Write out, word for word, the first line of the data below and every line after it through the one containing "S.cycles.use_denoising = True".

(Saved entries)
++++++

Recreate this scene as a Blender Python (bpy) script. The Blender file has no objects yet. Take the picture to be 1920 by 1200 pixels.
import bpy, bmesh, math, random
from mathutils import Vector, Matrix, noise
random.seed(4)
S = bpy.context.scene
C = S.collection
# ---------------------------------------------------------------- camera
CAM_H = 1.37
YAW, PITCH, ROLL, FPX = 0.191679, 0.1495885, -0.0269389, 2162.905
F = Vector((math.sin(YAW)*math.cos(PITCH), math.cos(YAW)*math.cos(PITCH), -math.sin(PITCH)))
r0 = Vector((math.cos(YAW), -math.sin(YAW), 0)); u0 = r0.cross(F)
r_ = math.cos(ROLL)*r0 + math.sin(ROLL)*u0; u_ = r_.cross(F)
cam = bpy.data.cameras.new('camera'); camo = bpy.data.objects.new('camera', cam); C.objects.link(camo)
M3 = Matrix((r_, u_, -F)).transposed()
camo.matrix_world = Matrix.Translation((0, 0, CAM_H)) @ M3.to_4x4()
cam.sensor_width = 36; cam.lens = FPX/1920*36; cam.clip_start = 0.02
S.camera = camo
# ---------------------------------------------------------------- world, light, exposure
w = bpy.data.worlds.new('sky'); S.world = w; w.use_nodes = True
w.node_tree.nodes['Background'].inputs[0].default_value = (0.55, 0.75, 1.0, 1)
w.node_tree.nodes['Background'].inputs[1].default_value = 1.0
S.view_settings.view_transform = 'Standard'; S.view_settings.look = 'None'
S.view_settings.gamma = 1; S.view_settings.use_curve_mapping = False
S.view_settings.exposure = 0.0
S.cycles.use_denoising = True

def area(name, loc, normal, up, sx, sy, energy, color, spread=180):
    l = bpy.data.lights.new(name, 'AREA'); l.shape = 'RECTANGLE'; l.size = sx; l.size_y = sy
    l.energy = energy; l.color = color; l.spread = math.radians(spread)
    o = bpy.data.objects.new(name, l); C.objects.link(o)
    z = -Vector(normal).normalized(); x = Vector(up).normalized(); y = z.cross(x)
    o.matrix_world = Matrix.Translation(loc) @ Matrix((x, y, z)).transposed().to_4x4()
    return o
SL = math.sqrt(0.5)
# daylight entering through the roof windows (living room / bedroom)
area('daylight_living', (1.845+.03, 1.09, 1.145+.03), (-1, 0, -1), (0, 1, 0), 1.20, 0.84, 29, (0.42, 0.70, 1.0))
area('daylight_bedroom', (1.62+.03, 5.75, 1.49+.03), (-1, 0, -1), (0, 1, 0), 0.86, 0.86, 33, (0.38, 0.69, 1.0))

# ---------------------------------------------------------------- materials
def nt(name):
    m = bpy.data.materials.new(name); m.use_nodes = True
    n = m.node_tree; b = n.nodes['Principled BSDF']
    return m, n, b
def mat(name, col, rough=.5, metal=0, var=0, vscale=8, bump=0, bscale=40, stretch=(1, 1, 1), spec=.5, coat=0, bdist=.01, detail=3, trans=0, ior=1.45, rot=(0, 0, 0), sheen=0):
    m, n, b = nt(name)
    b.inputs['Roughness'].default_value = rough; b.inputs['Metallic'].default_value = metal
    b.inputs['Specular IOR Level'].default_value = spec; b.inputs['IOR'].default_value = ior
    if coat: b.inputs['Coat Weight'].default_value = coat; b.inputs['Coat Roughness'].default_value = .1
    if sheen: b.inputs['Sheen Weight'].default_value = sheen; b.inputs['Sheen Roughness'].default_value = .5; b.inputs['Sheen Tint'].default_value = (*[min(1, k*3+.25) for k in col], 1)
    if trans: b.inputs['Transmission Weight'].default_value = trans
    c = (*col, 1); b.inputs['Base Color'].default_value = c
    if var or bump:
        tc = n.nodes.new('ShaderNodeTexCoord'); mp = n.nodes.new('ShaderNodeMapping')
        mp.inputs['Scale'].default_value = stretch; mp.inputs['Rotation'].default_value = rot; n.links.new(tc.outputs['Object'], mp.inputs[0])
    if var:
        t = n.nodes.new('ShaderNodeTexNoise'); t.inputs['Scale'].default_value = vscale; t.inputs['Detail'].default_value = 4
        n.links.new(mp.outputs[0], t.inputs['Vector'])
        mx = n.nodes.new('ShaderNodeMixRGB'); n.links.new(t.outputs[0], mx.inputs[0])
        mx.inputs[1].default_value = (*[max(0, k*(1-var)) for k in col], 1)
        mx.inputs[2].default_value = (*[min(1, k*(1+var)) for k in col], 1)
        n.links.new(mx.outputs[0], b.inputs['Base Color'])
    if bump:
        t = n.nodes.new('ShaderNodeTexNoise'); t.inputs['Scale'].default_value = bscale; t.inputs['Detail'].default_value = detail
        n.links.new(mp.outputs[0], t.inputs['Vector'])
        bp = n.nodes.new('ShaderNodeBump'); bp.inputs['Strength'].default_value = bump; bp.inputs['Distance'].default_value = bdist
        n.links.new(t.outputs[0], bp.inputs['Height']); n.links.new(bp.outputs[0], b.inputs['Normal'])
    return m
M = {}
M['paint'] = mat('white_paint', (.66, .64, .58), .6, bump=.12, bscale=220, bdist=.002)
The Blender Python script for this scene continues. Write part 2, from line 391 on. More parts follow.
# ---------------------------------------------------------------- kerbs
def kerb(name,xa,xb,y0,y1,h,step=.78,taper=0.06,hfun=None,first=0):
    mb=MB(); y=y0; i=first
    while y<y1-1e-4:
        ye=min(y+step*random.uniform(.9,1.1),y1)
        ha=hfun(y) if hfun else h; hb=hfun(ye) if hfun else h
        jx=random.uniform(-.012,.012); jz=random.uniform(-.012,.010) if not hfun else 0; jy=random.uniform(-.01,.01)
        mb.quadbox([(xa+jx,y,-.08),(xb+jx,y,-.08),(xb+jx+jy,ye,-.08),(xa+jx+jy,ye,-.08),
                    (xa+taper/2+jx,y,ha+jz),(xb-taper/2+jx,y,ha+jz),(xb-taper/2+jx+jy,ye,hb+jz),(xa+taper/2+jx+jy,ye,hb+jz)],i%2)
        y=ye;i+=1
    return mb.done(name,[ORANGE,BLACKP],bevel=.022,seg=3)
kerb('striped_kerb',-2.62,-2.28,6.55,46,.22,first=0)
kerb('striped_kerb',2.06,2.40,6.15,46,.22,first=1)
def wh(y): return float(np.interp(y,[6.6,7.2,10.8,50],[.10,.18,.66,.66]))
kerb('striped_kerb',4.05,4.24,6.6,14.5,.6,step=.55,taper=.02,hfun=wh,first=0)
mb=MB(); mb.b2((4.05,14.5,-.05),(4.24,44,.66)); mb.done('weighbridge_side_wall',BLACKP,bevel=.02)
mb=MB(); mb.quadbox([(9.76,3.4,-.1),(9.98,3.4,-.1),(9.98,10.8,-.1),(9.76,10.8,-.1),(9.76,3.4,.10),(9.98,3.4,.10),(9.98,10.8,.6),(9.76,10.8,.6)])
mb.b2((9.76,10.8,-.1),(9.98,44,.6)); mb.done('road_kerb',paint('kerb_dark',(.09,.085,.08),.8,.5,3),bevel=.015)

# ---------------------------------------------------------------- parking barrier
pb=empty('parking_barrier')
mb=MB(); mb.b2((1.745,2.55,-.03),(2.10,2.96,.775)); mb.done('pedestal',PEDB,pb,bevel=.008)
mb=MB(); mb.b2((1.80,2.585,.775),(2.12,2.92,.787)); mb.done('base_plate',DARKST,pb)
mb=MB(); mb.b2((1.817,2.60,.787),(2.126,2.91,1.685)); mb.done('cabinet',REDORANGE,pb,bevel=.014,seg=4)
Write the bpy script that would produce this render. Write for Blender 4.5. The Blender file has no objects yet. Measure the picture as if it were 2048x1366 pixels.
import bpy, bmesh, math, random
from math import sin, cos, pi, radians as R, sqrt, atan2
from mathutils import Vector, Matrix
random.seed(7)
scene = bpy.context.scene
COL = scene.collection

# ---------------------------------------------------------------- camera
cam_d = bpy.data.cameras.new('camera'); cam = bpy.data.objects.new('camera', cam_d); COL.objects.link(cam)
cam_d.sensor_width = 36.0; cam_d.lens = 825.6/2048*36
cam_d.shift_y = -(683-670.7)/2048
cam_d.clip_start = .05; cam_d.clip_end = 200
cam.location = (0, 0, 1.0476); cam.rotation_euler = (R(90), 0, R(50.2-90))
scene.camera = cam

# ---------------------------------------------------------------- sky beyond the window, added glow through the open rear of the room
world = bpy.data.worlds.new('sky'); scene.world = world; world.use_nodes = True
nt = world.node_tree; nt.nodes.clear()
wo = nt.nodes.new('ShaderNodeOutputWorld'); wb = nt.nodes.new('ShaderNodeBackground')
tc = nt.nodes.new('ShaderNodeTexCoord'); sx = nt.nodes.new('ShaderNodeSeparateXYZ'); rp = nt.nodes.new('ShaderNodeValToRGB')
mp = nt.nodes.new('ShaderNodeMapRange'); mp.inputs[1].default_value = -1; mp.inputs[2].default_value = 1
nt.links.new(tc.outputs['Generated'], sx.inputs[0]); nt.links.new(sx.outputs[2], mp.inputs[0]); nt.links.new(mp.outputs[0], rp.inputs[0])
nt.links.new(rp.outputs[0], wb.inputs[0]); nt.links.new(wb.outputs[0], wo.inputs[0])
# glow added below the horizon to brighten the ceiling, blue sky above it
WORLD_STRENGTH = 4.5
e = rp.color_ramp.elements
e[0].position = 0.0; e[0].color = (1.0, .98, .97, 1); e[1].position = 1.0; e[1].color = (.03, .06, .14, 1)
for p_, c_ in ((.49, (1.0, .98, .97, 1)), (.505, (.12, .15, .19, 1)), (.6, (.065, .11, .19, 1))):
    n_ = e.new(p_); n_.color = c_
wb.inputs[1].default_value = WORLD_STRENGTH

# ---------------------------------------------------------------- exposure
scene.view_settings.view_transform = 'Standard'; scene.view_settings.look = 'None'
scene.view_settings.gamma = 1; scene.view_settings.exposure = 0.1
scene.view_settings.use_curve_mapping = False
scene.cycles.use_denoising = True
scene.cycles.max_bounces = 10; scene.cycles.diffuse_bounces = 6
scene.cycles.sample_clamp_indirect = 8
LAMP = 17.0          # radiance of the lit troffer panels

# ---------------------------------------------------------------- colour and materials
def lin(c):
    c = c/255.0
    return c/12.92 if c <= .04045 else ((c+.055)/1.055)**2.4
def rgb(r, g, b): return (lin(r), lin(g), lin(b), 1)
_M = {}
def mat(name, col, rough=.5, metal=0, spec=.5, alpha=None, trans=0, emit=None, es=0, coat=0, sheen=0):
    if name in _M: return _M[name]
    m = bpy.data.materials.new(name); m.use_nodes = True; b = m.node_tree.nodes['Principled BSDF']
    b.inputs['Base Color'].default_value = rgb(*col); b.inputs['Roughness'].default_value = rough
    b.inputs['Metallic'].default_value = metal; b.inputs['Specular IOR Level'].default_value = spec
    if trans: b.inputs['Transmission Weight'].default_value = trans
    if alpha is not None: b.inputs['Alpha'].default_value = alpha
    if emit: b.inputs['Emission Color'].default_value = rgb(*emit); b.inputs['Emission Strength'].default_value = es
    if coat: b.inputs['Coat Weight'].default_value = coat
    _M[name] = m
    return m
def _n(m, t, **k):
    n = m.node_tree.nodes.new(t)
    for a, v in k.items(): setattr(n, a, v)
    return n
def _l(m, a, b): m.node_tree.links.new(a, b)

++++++

Full solution:
Recreate this scene as a Blender Python (bpy) script. The Blender file has no objects yet. Take the picture to be 1920 by 1200 pixels.
import bpy, bmesh, math, random
from mathutils import Vector, Matrix, noise
random.seed(4)
S = bpy.context.scene
C = S.collection
# ---------------------------------------------------------------- camera
CAM_H = 1.37
YAW, PITCH, ROLL, FPX = 0.191679, 0.1495885, -0.0269389, 2162.905
F = Vector((math.sin(YAW)*math.cos(PITCH), math.cos(YAW)*math.cos(PITCH), -math.sin(PITCH)))
r0 = Vector((math.cos(YAW), -math.sin(YAW), 0)); u0 = r0.cross(F)
r_ = math.cos(ROLL)*r0 + math.sin(ROLL)*u0; u_ = r_.cross(F)
cam = bpy.data.cameras.new('camera'); camo = bpy.data.objects.new('camera', cam); C.objects.link(camo)
M3 = Matrix((r_, u_, -F)).transposed()
camo.matrix_world = Matrix.Translation((0, 0, CAM_H)) @ M3.to_4x4()
cam.sensor_width = 36; cam.lens = FPX/1920*36; cam.clip_start = 0.02
S.camera = camo
# ---------------------------------------------------------------- world, light, exposure
w = bpy.data.worlds.new('sky'); S.world = w; w.use_nodes = True
w.node_tree.nodes['Background'].inputs[0].default_value = (0.55, 0.75, 1.0, 1)
w.node_tree.nodes['Background'].inputs[1].default_value = 1.0
S.view_settings.view_transform = 'Standard'; S.view_settings.look = 'None'
S.view_settings.gamma = 1; S.view_settings.use_curve_mapping = False
S.view_settings.exposure = 0.0
S.cycles.use_denoising = True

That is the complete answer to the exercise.